All My Favorite Writers are Wordy
A
ll my favorite writers are wordy. I love sentences you can’t read out loud in one breath. I gleefully pore over phrases that run a page and a half long, with structures that follow several trains of thought woven together in such an way that they can’t be separated without unraveling the entire verbal structure.
I love streams of words that rush you with the speed and complexity of polyphonic pieces, whose wide harmonies are sometimes jarring, always unexpected, and which are intent on commanding all of your attention.
I find myself a little lost sometimes in the sparseness of minimalist writing, like a person who has to stand in the middle of a vast and sumptuous, but empty room, where, despite the fact that she can’t help feel inspired by its flawless simplicity, she would really be happy to find a chair, or a built in bench next to a window, or at least a small rug to insulate her bare feet from the coldness of the stone floor, just enough comfort for the soul exposed to such still greatness.

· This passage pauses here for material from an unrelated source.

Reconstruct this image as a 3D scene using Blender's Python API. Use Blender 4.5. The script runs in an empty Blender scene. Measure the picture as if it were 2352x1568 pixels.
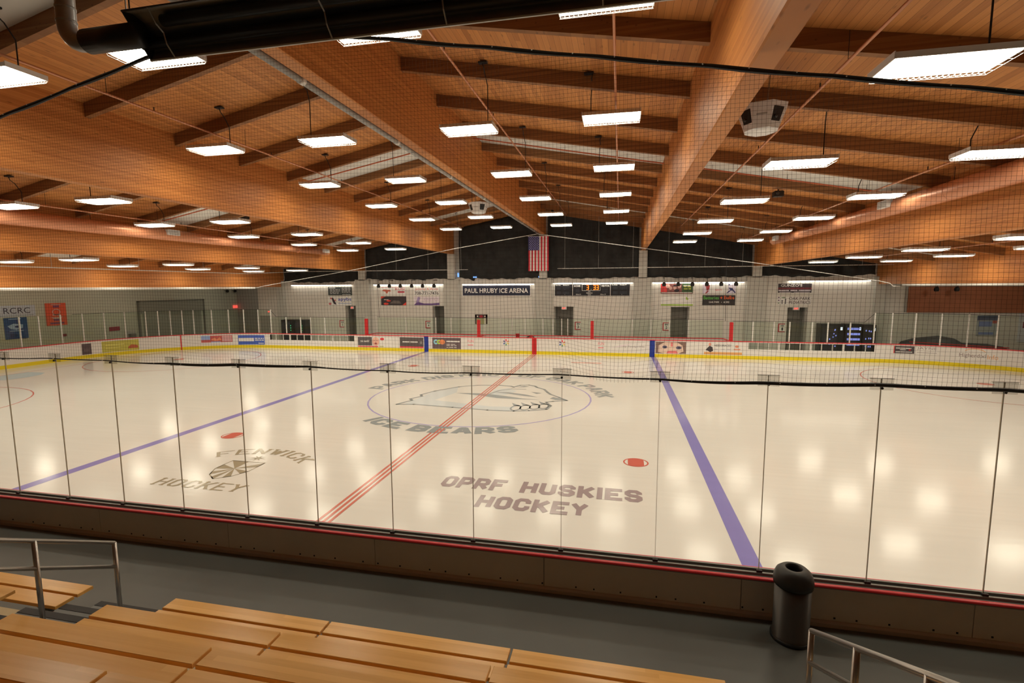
import bpy, math, random
from mathutils import Vector, Matrix
random.seed(7)
S = bpy.context.scene
COL = S.collection

# ------------------------------------------------------------------ camera, world, exposure
def set_camera():
    yaw, pitch, roll = .2118, .109, -.0046
    f0 = Vector((-math.sin(yaw), math.cos(yaw), 0)); r0 = Vector((math.cos(yaw), math.sin(yaw), 0)); u0 = Vector((0, 0, 1))
    fw = f0*math.cos(pitch) - u0*math.sin(pitch); up = u0*math.cos(pitch) + f0*math.sin(pitch)
    r = r0*math.cos(roll) + up*math.sin(roll); u = up*math.cos(roll) - r0*math.sin(roll)
    cd = bpy.data.cameras.new('camera'); c = bpy.data.objects.new('camera', cd); COL.objects.link(c)
    cd.sensor_width = 36; cd.lens = 1151.04*36/2352; cd.clip_start = .05; cd.clip_end = 200
    m = Matrix((r, u, -fw)).transposed().to_4x4(); m.translation = Vector((5.3677, -18.9555, 4.3669))
    c.matrix_world = m; S.camera = c
set_camera()
w = bpy.data.worlds.new('world'); S.world = w; w.use_nodes = True
w.node_tree.nodes['Background'].inputs[0].default_value = (.02, .025, .04, 1)
w.node_tree.nodes['Background'].inputs[1].default_value = .3
S.view_settings.view_transform = 'Standard'; S.view_settings.look = 'None'
S.view_settings.gamma = 1; S.view_settings.use_curve_mapping = False
S.view_settings.exposure = 0.0
S.cycles.use_denoising = True
S.cycles.max_bounces = 8; S.cycles.diffuse_bounces = 5; S.cycles.glossy_bounces = 3
S.cycles.transparent_max_bounces = 24; S.cycles.caustics_reflective = False; S.cycles.caustics_refractive = False
S.cycles.sample_clamp_indirect = 4
TINT = (1.0, .905, .70)          # colour of the fluorescent lamps
LAMP = 28.0                     # strength of a high-bay lamp
TUBE = 11.0                     # strength of the wall wash tubes
# added fill lights, out of view above the end girders, brightening the end walls
def add_end_fills():
    for x, ys in ((-25.8, (-6, 2, 10, 18)), (26.0, (-4, 5, 13))):
        for y in ys:
            d = bpy.data.lights.new('end_wall_fill', 'AREA'); d.shape = 'RECTANGLE'; d.size = 1.22; d.size_y = .6; d.energy = 48; d.color = TINT
            o = bpy.data.objects.new('end_wall_fill', d); COL.objects.link(o); o.location = (x, y, 5.6)
add_end_fills()

# ------------------------------------------------------------------ materials
def lin(c):
    c /= 255.0
    return c/12.92 if c <= .04045 else ((c+.055)/1.055)**2.4
def L3(r, g, b): return (lin(r), lin(g), lin(b))
def W3(r, g, b, k=1.0):   # colour of a thing seen under the warm lamps -> its own colour
    return tuple(min(.9, lin(c)/t*k) for c, t in zip((r, g, b), TINT))
MATS = {}
def nodes(m): return m.node_tree.nodes, m.node_tree.links
def mat(name, col, rough=.6, metal=0.0, spec=.4, var=0.0, scale=3.0, stretch=(1, 1, 1), bump=0.0, coat=0.0):
    if name in MATS: return MATS[name]
    m = bpy.data.materials.new(name); m.use_nodes = True; N, K = nodes(m); b = N['Principled BSDF']
    b.inputs['Base Color'].default_value = (*col, 1); b.inputs['Roughness'].default_value = rough
    b.inputs['Metallic'].default_value = metal; b.inputs['Specular IOR Level'].default_value = spec
    b.inputs['Coat Weight'].default_value = coat
    if var or bump:
        g = N.new('ShaderNodeNewGeometry'); mp = N.new('ShaderNodeMapping'); n = N.new('ShaderNodeTexNoise')
        mp.inputs['Scale'].default_value = stretch; n.inputs['Scale'].default_value = scale; n.inputs['Detail'].default_value = 5
        K.new(g.outputs['Position'], mp.inputs[0]); K.new(mp.outputs[0], n.inputs['Vector'])
        if var:
            r = N.new('ShaderNodeMapRange'); r.inputs[1].default_value = .3; r.inputs[2].default_value = .7
            r.inputs[3].default_value = 1-var; r.inputs[4].default_value = 1+var
            mx = N.new('ShaderNodeVectorMath'); mx.operation = 'SCALE'; mx.inputs[0].default_value = col
            K.new(n.outputs['Fac'], r.inputs[0]); K.new(r.outputs[0], mx.inputs['Scale']); K.new(mx.outputs[0], b.inputs['Base Color'])
        if bump:
            bu = N.new('ShaderNodeBump'); bu.inputs['Strength'].default_value = bump; bu.inputs['Distance'].default_value = .01
            K.new(n.outputs['Fac'], bu.inputs['Height']); K.new(bu.outputs[0], b.inputs['Normal'])
    MATS[name] = m; return m
def emit(name, col, s):
    if name in MATS: return MATS[name]
    m = bpy.data.materials.new(name); m.use_nodes = True; N, K = nodes(m); N.remove(N['Principled BSDF'])
    e = N.new('ShaderNodeEmission'); e.inputs[0].default_value = (*col, 1); e.inputs[1].default_value = s
    K.new(e.outputs[0], N['Material Output'].inputs[0]); MATS[name] = m; return m
def glass(name, tint, refl=.06):
    m = bpy.data.materials.new(name); m.use_nodes = True; N, K = nodes(m); N.remove(N['Principled BSDF'])
    t = N.new('ShaderNodeBsdfTransparent'); t.inputs[0].default_value = (*tint, 1)
    g = N.new('ShaderNodeBsdfGlossy'); g.inputs['Roughness'].default_value = .03
    f = N.new('ShaderNodeLayerWeight'); f.inputs[0].default_value = .5
    pw = N.new('ShaderNodeMath'); pw.operation = 'POWER'; pw.inputs[1].default_value = 5
    mu = N.new('ShaderNodeMath'); mu.operation = 'MULTIPLY_ADD'; mu.inputs[1].default_value = refl; mu.inputs[2].default_value = refl*.05
    mix = N.new('ShaderNodeMixShader'); K.new(f.outputs['Facing'], pw.inputs[0]); K.new(pw.outputs[0], mu.inputs[0]); K.new(mu.outputs[0], mix.inputs[0])
    K.new(t.outputs[0], mix.inputs[1]); K.new(g.outputs[0], mix.inputs[2]); K.new(mix.outputs[0], N['Material Output'].inputs[0])
    MATS[name] = m; return m
def plank_wood(name, c1, c2, width, axis=0, lam=None, rough=.55, groove=.35, spec=.3, grain=(30, 1.2, 30), knots=True):
    """boards of a given width laid side by side along one axis of the place; each board its own tone, grain along the board"""
    m = bpy.data.materials.new(name); m.use_nodes = True; N, K = nodes(m); b = N['Principled BSDF']
    g = N.new('ShaderNodeNewGeometry'); sp = N.new('ShaderNodeSeparateXYZ'); K.new(g.outputs['Position'], sp.inputs[0])
    d = N.new('ShaderNodeMath'); d.operation = 'DIVIDE'; d.inputs[1].default_value = width; K.new(sp.outputs[axis], d.inputs[0])
    fl = N.new('ShaderNodeMath'); fl.operation = 'FLOOR'; K.new(d.outputs[0], fl.inputs[0])
    fr = N.new('ShaderNodeMath'); fr.operation = 'FRACT'; K.new(d.outputs[0], fr.inputs[0])
    # butt joints along the board
    oth = 1 if axis != 1 else 0
    wn0 = N.new('ShaderNodeTexWhiteNoise'); wn0.noise_dimensions = '1D'; K.new(fl.outputs[0], wn0.inputs['W'])
    sh = N.new('ShaderNodeMath'); sh.operation = 'MULTIPLY_ADD'; sh.inputs[1].default_value = 7.0; K.new(wn0.outputs[0], sh.inputs[0]); K.new(sp.outputs[oth], sh.inputs[2])
    dv = N.new('ShaderNodeMath'); dv.operation = 'DIVIDE'; dv.inputs[1].default_value = 3.6; K.new(sh.outputs[0], dv.inputs[0])
    f2 = N.new('ShaderNodeMath'); f2.operation = 'FLOOR'; K.new(dv.outputs[0], f2.inputs[0])
    cb = N.new('ShaderNodeCombineXYZ'); K.new(fl.outputs[0], cb.inputs[0]); K.new(f2.outputs[0], cb.inputs[1])
    wn = N.new('ShaderNodeTexWhiteNoise'); wn.noise_dimensions = '2D'; K.new(cb.outputs[0], wn.inputs['Vector'])
    mp = N.new('ShaderNodeMapping'); mp.inputs['Scale'].default_value = grain; K.new(g.outputs['Position'], mp.inputs[0])
    n = N.new('ShaderNodeTexNoise'); n.inputs['Scale'].default_value = 1; n.inputs['Detail'].default_value = 6; K.new(mp.outputs[0], n.inputs['Vector'])
    ad = N.new('ShaderNodeMath'); ad.operation = 'MULTIPLY_ADD'; ad.inputs[1].default_value = .55; K.new(wn.outputs[0], ad.inputs[0])
    sc = N.new('ShaderNodeMath'); sc.operation = 'MULTIPLY'; sc.inputs[1].default_value = .6; K.new(n.outputs['Fac'], sc.inputs[0]); K.new(sc.outputs[0], ad.inputs[2])
    rp = N.new('ShaderNodeValToRGB'); rp.color_ramp.elements[0].position = .15; rp.color_ramp.elements[1].position = .85
    rp.color_ramp.elements[0].color = (*c1, 1); rp.color_ramp.elements[1].color = (*c2, 1); K.new(ad.outputs[0], rp.inputs[0])
    out = rp.outputs[0]
    if groove:
        gt = N.new('ShaderNodeMath'); gt.operation = 'LESS_THAN'; gt.inputs[1].default_value = .07; K.new(fr.outputs[0], gt.inputs[0])
        mr = N.new('ShaderNodeMath'); mr.operation = 'MULTIPLY_ADD'; mr.inputs[1].default_value = -groove; mr.inputs[2].default_value = 1; K.new(gt.outputs[0], mr.inputs[0])
        vs = N.new('ShaderNodeVectorMath'); vs.operation = 'SCALE'; K.new(out, vs.inputs[0]); K.new(mr.outputs[0], vs.inputs['Scale']); out = vs.outputs[0]
    if knots:
        mp2 = N.new('ShaderNodeMapping'); mp2.inputs['Scale'].default_value = (7, 2.2, 9); K.new(g.outputs['Position'], mp2.inputs[0])
        vo = N.new('ShaderNodeTexVoronoi'); vo.inputs['Scale'].default_value = 1; K.new(mp2.outputs[0], vo.inputs['Vector'])
        r2 = N.new('ShaderNodeMapRange'); r2.inputs[1].default_value = .05; r2.inputs[2].default_value = .17; r2.inputs[3].default_value = .62; r2.inputs[4].default_value = 1
        K.new(vo.outputs['Distance'], r2.inputs[0])
        v2 = N.new('ShaderNodeVectorMath'); v2.operation = 'SCALE'; K.new(out, v2.inputs[0]); K.new(r2.outputs[0], v2.inputs['Scale']); out = v2.outputs[0]
    K.new(out, b.inputs['Base Color']); b.inputs['Roughness'].default_value = rough; b.inputs['Specular IOR Level'].default_value = spec
    MATS[name] = m; return m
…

Indeed, word structures should be like architecture, not interior decoration; a well constructed phrase must be free of superfluous words, but not necessarily bare. All of us end up wishing for a chair to sit in eventually. The beautiful hall of the phrase structure is there to provide shelter for the life unfolding in the story, and for this reason it has to keep its meaning spacious and complex, to honor each reader’s privilege to make it uniquely their own. This place where imagination roams free needs surprise nooks to cozy up in, and pathways for the mind to explore, and windows to see beyond it.
I fear I’m attempting to rationalize excessive word count, running words in threes and providing unrelated details.